Y ahora se dirá usted, lector, si ha seguido hasta aquí: ¿qué me importa a mí lo de Chile? Pues hagan cuentas.

Los parecidos con el caso español son grandes; también las diferencias. La primera y más notoria, el tiempo: Guzmán Tapia empieza su proceso en 1998, a tan sólo ocho años del final de la dictadura; Garzón, en 2009, casi 35 años después de la dictadura y casi 70 desde la época más brutal del primer franquismo. La mayoría de los delitos ya han prescrito; cierto, hay algunos que no prescriben -de lesa humanidad, genocidio, etc.-, pero la pregunta que cabe hacerse es: ¿queda alguien vivo a quien enjuiciar? Hubiese sido interesante, con todo, ver hasta dónde se llegaba. Y, por supuesto, si el juez Garzón se ha excedido en sus atribuciones, tiene que responder, como todos los demás jueces, por muy loables que fuesen sus fines. Antes de apresurarse a tachar de franquistas a los tribunales, un poco de respeto y lectura crítica no estaría mal.

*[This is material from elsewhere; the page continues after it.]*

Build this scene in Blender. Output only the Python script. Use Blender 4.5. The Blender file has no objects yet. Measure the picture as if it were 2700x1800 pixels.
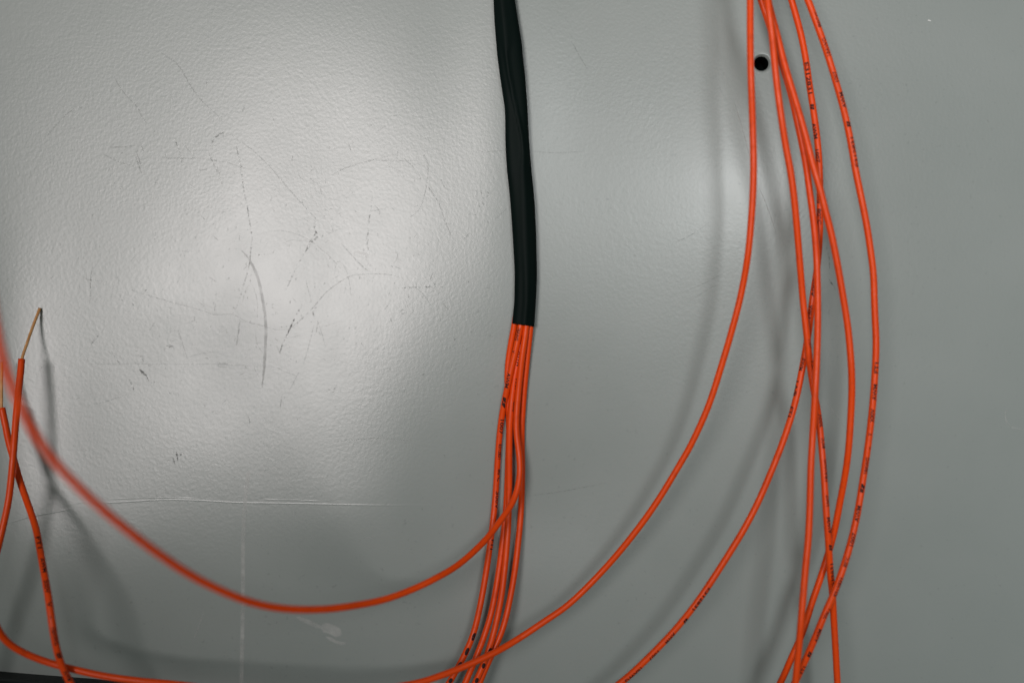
import bpy, bmesh, math, random
import numpy as np
from mathutils import Vector

# ------------------------------------------------------------------ camera, world, lamps, exposure
scene = bpy.context.scene
D = 0.437                       # camera to panel (m); the panel is the plane y = 0, the camera looks along +y
S = 0.450 / 2700.0              # metres on the panel for one pixel of the 2700-wide photograph

cam_data = bpy.data.cameras.new("camera")
cam_data.sensor_width = 36.0
cam_data.lens = 36.0 * D / 0.450
cam_data.clip_start = 0.01
cam_data.clip_end = 20.0
cam_data.dof.use_dof = True
cam_data.dof.focus_distance = D - 0.012
cam_data.dof.aperture_fstop = 2.6
cam = bpy.data.objects.new("camera", cam_data)
cam.location = (0, -D, 0)
cam.rotation_euler = (math.radians(90), 0, 0)
scene.collection.objects.link(cam)
scene.camera = cam

world = bpy.data.worlds.new("World")
scene.world = world
world.use_nodes = True
bg = world.node_tree.nodes["Background"]
bg.inputs[0].default_value = (0.80, 1.0, 0.90, 1)
bg.inputs[1].default_value = 0.075


def lamp(name, loc, target, size, power, col, shape='DISK', spread=180):
    d = bpy.data.lights.new(name, 'AREA')
    d.shape = shape
    d.size = size
    d.energy = power
    d.color = col
    d.spread = math.radians(spread)
    o = bpy.data.objects.new(name, d)
    o.location = loc
    o.rotation_euler = (Vector(target) - Vector(loc)).to_track_quat('-Z', 'Y').to_euler()
    scene.collection.objects.link(o)
    return o


lamp("key_lamp", (-0.428, -1.30, 0.184), (-0.053, 0, 0.352), 0.43, 1.74, (1.0, 0.935, 0.925), spread=56)
lamp("side_lamp", (0.351, -1.45, 0.275), (0.781, 0, -0.134), 0.36, 3.0, (0.97, 0.985, 0.99), spread=74)

vs = scene.view_settings
vs.view_transform = 'Standard'
vs.look = 'None'
vs.exposure = 0.0
vs.gamma = 1.0
vs.use_curve_mapping = False
scene.cycles.use_denoising = True
scene.cycles.denoiser = 'OPENIMAGEDENOISE'
scene.render.film_transparent = False

rng = random.Random(7)


# ------------------------------------------------------------------ helpers
def px(x, y, h=0.0):
    """point h millimetres in front of the panel that stands at photo pixel (x, y)"""
    h = h / 1000.0
    k = 1.0 - h / D
    return Vector(((x - 1350) * S * k, -h, (900 - y) * S * k))


def gauss(x, z, cx, cy, sx, sy, rot=0.0):
    X = (cx - 1350) * S
    Z = (900 - cy) * S
    dx, dz = x - X, z - Z
    if rot:
        c, s = math.cos(rot), math.sin(rot)
        dx, dz = c * dx + s * dz, -s * dx + c * dz
    sx *= S
    sy *= S
    return np.exp(-0.5 * ((dx / sx) ** 2 + (dz / sy) ** 2))


# the sheet metal is not flat: shallow bulges and dents, (photo x, y, spread x, spread y, rotation, height mm)
DENTS = [
    (1471, 1252, 178, 208, 0.0, -2.157),
    (127, 1526, 437, 215, 0.0, 2.410),
    (1394, 1361, 158, 119, 0.0, -1.935),
    (1344, -182, 91, 491, 0.0, 2.753),
    (3, 1255, 95, 334, 0.0, 2.260),
    (1003, 1396, 117, 193, 0.0, 0.822),
    (1950, 540, 200, 200, 0.0, 0.150),
    (870, 1398, 198, 110, 0.0, 0.778),
    (2105, 505, 225, 226, 0.0, 1.733),
    (564, 968, 221, 132, 0.0, -1.002),
    (889, 473, 143, 276, 0.0, -1.564),
    (2003, 500, 240, 240, 0.0, 1.300),
    (140, 1521, 183, 198, 0.0, 2.555),
    (330, 348, 387, 437, 0.0, -3.265),
]


def sheet(x, z):
    """how far the panel bulges towards the viewer, in metres"""
    x = np.asarray(x, float)
    z = np.asarray(z, float)
    f = np.zeros(np.broadcast(x, z).shape)
    for cx, cy, sx, sy, r, a in DENTS:
        f = f + a * 0.001 * gauss(x, z, cx, cy, sx, sy, r)
    return f


def on_sheet(x, y, h):
    """like px, with h counted from the bulged surface"""
    return px(x, y, h + 1000 * float(sheet((x - 1350) * S, (900 - y) * S)))


def link(o, parent=None):
    scene.collection.objects.link(o)
    if parent is not None:
        o.parent = parent
    return o


def mesh_obj(name, verts, faces, mat, parent=None, smooth=True):
    m = bpy.data.meshes.new(name)
    m.from_pydata([tuple(v) for v in verts], [], faces)
    m.materials.append(mat)
    if smooth:
        m.polygons.foreach_set("use_smooth", [True] * len(m.polygons))
    m.update()
    return link(bpy.data.objects.new(name, m), parent)


def empty(name, loc):
    o = bpy.data.objects.new(name, None)
    o.location = loc
    o.empty_display_size = 0.01
    return link(o)


def tag(o, label=None, cat=None, group=None, kind=None):
    if label: o["label"] = label
    if cat: o["category"] = cat
    if group: o["group"] = group
    if kind: o["kind"] = kind
    return o


# ------------------------------------------------------------------ materials
def new_mat(name):
    m = bpy.data.materials.new(name)
    m.use_nodes = True
    nt = m.node_tree
    return m, nt, nt.nodes["Principled BSDF"]


def noise(nt, scale, detail=3.0, rough=0.55, coord='Object', dist=0.0, vec=None):
    n = nt.nodes.new("ShaderNodeTexNoise")
    n.inputs["Scale"].default_value = scale
    n.inputs["Detail"].default_value = detail
    n.inputs["Roughness"].default_value = rough
    n.inputs["Distortion"].default_value = dist
    if vec is None:
        tc = nt.nodes.new("ShaderNodeTexCoord")
        vec = tc.outputs[coord]
    nt.links.new(vec, n.inputs["Vector"])
    return n


def ramp(nt, src, stops):
    r = nt.nodes.new("ShaderNodeValToRGB")
    el = r.color_ramp.elements
    el[0].position, el[0].color = stops[0]
    el[1].position, el[1].color = stops[1]
    for p, c in stops[2:]:
        e = el.new(p)
        e.color = c
    nt.links.new(src, r.inputs[0])
    return r


def g(v):
    return (v, v, v, 1)


def mat_paint():
    m, nt, b = new_mat("grey_paint")
    b.inputs["Specular IOR Level"].default_value = 0.5
    n1 = noise(nt, 14, 4, 0.6)
    c1 = ramp(nt, n1.outputs[0], [(0.3, (0.260, 0.288, 0.274, 1)), (0.7, (0.281, 0.307, 0.293, 1))])
    # faint grime specks
    n2 = noise(nt, 520, 2, 0.5)
    r2 = ramp(nt, n2.outputs[0], [(0.66, g(1.0)), (0.78, g(0.86))])
    mx = nt.nodes.new("ShaderNodeMixRGB")
    mx.blend_type = 'MULTIPLY'
    mx.inputs[0].default_value = 1.0
    nt.links.new(c1.outputs[0], mx.inputs[1])
    nt.links.new(r2.outputs[0], mx.inputs[2])
    nt.links.new(mx.outputs[0], b.inputs["Base Color"])
    n3 = noise(nt, 30, 4, 0.6)
    r3 = ramp(nt, n3.outputs[0], [(0.3, g(0.275)), (0.7, g(0.305))])
    nt.links.new(r3.outputs[0], b.inputs["Roughness"])
    # orange peel of the sprayed paint
    n4 = noise(nt, 700, 2.5, 0.5, dist=0.3)
    n5 = noise(nt, 1100, 2, 0.5)
    ad = nt.nodes.new("ShaderNodeMath")
    ad.operation = 'MULTIPLY_ADD'
    ad.inputs[1].default_value = 0.22
    nt.links.new(n5.outputs[0], ad.inputs[0])
    nt.links.new(n4.outputs[0], ad.inputs[2])
    bp = nt.nodes.new("ShaderNodeBump")
    bp.inputs["Strength"].default_value = 1.0
    bp.inputs["Distance"].default_value = 0.000040
    nt.links.new(ad.outputs[0], bp.inputs["Height"])
    nt.links.new(bp.outputs[0], b.inputs["Normal"])
    return m


def mat_plastic(name, c0, c1, rough, spec=0.5, bump=0.0, scale=60):
    m, nt, b = new_mat(name)
    n = noise(nt, scale, 4, 0.6)
    r = ramp(nt, n.outputs[0], [(0.3, (*c0, 1)), (0.7, (*c1, 1))])
    nt.links.new(r.outputs[0], b.inputs["Base Color"])
    b.inputs["Roughness"].default_value = rough
    b.inputs["Specular IOR Level"].default_value = spec
    if bump:
        n2 = noise(nt, 900, 3, 0.6)
        bp = nt.nodes.new("ShaderNodeBump")
        bp.inputs["Distance"].default_value = bump
        nt.links.new(n2.outputs[0], bp.inputs["Height"])
        nt.links.new(bp.outputs[0], b.inputs["Normal"])
    return m


def mat_mark(name, col, scale, lo, hi, amax, rough=0.6):
    """worn print or scuff: broken up by noise, the surface below shows through"""
    m, nt, b = new_mat(name)
    b.inputs["Base Color"].default_value = (*col, 1)
    b.inputs["Roughness"].default_value = rough
    b.inputs["Specular IOR Level"].default_value = 0.2
    n = noise(nt, scale, 3, 0.6)
    r = ramp(nt, n.outputs[0], [(lo, g(0.0)), (hi, g(amax))])
    nt.links.new(r.outputs[0], b.inputs["Alpha"])
    return m


def mat_insulation():
    m, nt, b = new_mat("orange_insulation")
    n = noise(nt, 45, 5, 0.65)
    c = ramp(nt, n.outputs[0], [(0.3, (0.70, 0.056, 0.002, 1)), (0.7, (0.79, 0.071, 0.004, 1))])
    n2 = noise(nt, 260, 4, 0.6)                # handling dirt
    d = ramp(nt, n2.outputs[0], [(0.56, g(1.0)), (0.75, g(0.80))])
    mx = nt.nodes.new("ShaderNodeMixRGB")
    mx.blend_type = 'MULTIPLY'
    mx.inputs[0].default_value = 1.0
    nt.links.new(c.outputs[0], mx.inputs[1])
    nt.links.new(d.outputs[0], mx.inputs[2])
    nt.links.new(mx.outputs[0], b.inputs["Base Color"])
    r = ramp(nt, n2.outputs[0], [(0.35, g(0.32)), (0.7, g(0.46))])
    nt.links.new(r.outputs[0], b.inputs["Roughness"])
    b.inputs["Specular IOR Level"].default_value = 0.25
    bp = nt.nodes.new("ShaderNodeBump")
    bp.inputs["Distance"].default_value = 0.00002
    n3 = noise(nt, 900, 3, 0.6)
    nt.links.new(n3.outputs[0], bp.inputs["Height"])
    nt.links.new(bp.outputs[0], b.inputs["Normal"])
    return m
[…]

Sin embargo, me temo que en España la cuestión de cómo tratar con el pasado va a quedar en el aire. Los pasos más fáciles -retirada de símbolos, investigación histórica- ya están siendo tomados, y no sin resistencias. La Historia nunca es material de anticuario; se estudia porque -para que- diga cosas sobre el presente: ahí está el peligro de dejar la recuperación de la "Memoria Histórica" en manos del Estado. Lo deseable sería que la demanda surgiese de la propia sociedad civil, pero lograr una gran narrativa común sobre lo que sucedió entre 1936 y 1975 va a ser casi imposible: y no es sólo cosa de la derecha revisionista y facciosa; el republicanismo kitsch, con sus sabios profesores, sus niños pelados con orejas de soplillo y su buenrollismo antagonizado por el Mal Absoluto personificado en curas viciosos y militares con bigotillo también ha ayudado a banalizar el debate.